In 2007, he received the University of California's Constantine Panunzio Distinguished Emeriti Award, which honors the postretirement contributions of UC faculty.

Author

His first book, Who Rules America? (1967), was a 1960s bestseller (#12) arguing that the United States is dominated by an elite ownership class, both politically and economically. The was followed by a series of sociology and power structure books like C. Wright Mills and the Power Elite (1968), Bohemian Grove and Other Retreats (1978), and three other bestsellers: The Higher Circles (1970, #39), The Powers That Be (1979, #47), and Who Rules America Now? (1983, #43).

Domhoff also wrote six subsequent WRA editions, all used as sociology textbooks, including Who Rules America Now?, Who Rules America? Challenges to Corporate and Class Dominance (2009), Who Rules America? Power and Politics (2013), Who Rules America? The Triumph of the Corporate Rich (2013), and the forthcoming, Studying the Power Elite: Fifty Years of Who Rules America (2017). The University of California, Santa Cruz hosts his online summary collection, also titled "Who Rules America?"

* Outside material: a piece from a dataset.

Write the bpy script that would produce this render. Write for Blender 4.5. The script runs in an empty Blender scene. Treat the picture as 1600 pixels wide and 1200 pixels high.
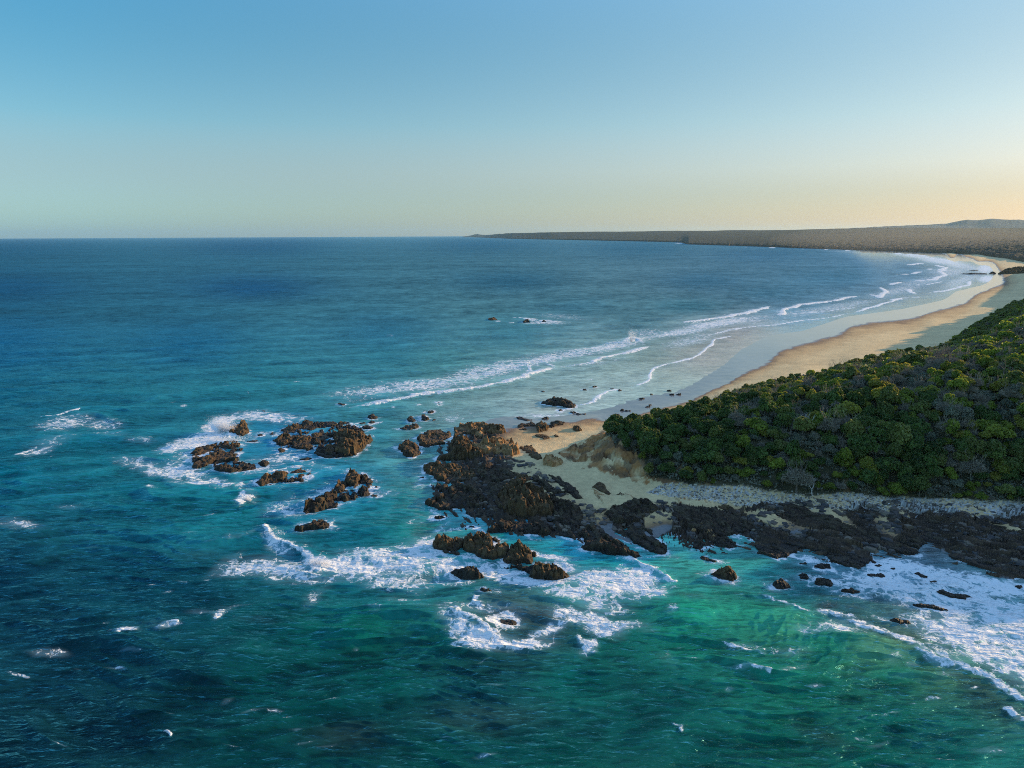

As a pioneer of scientific dream research, his other research books include Finding Meaning in Dreams: A Quantitative Approach, (1996), The Scientific Study of Dreams: Neural Networks, Cognitive Development, and Content Analysis (2003), and the forthcoming, The Emergence of Dreaming: Mind-Wandering, Embodied Simulation, and The Default Network by Oxford University Press.